Banking APIs are a total integration nightmare, while smart contracts can easily integrate with one another through standard open source interfaces, allowing for contracts to build on top of one another’s code and liquidity in unique ways and in a fully transactional nature due to the shared execution layer.

You also don’t have to trust the developer of a contract to do what they claim, because the protocol’s code can be publicly audited and transactions can be simulated.

All I’m trying to say is yes, smart contracts are innovative - these are just some of the ways that they have improved on traditional computer programs.

Of course, you do have to trust a network. The 2016 hard fork was problematic, but Ethereum has come a long way in 6 years and is magnitudes larger in scale, with no similar breaches of consensus since.

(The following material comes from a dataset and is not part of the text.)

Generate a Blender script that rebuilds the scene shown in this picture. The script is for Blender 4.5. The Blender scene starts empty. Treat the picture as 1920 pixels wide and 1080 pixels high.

It has proven itself to be extremely trustworthy.

I would trust Ethereum, wherein every single fraction of a cent can be publicly reconciled and accounted for since inception, over Wells Fargo, which is involved in ongoing class action lawsuits over fraudulently opening checking accounts and stealthily reordering transactions to increase overdraft fees.

1 comments

The so-called “global computer” runs on the internet, and the nodes are just servers. Blockchains built on top of the available substrate cannot be somehow more capable, stable, reliable, or persistent than what they run on.

Software bugs are a fact of life. But if my bank makes an error I have recourse. If my debit card is stolen I’m protected. Wells Fargo may be greedy and corrupt, but it’s not a Ponzi scheme, and they can’t rugpull and disappear with depositor accounts.

By that argument then no software can ever be innovative because it all runs on Turing-complete computers that could have done that already.
Refuctio ad absurdum. The internet is already a “global computer” that can store programs indefinitely and run them based on triggers and schedules. Calling the Ethereum blockchain a “global computer” and scripts “smart contracts” gives the appearance of innovation without any actual innovation. The main contribution of blockchain/crypto so far is ridiculous energy consumption and enabling crime and fraud. In terms of software development or computer science there’s no innovation, just claims of innovation hiding behind buzzwords and hype.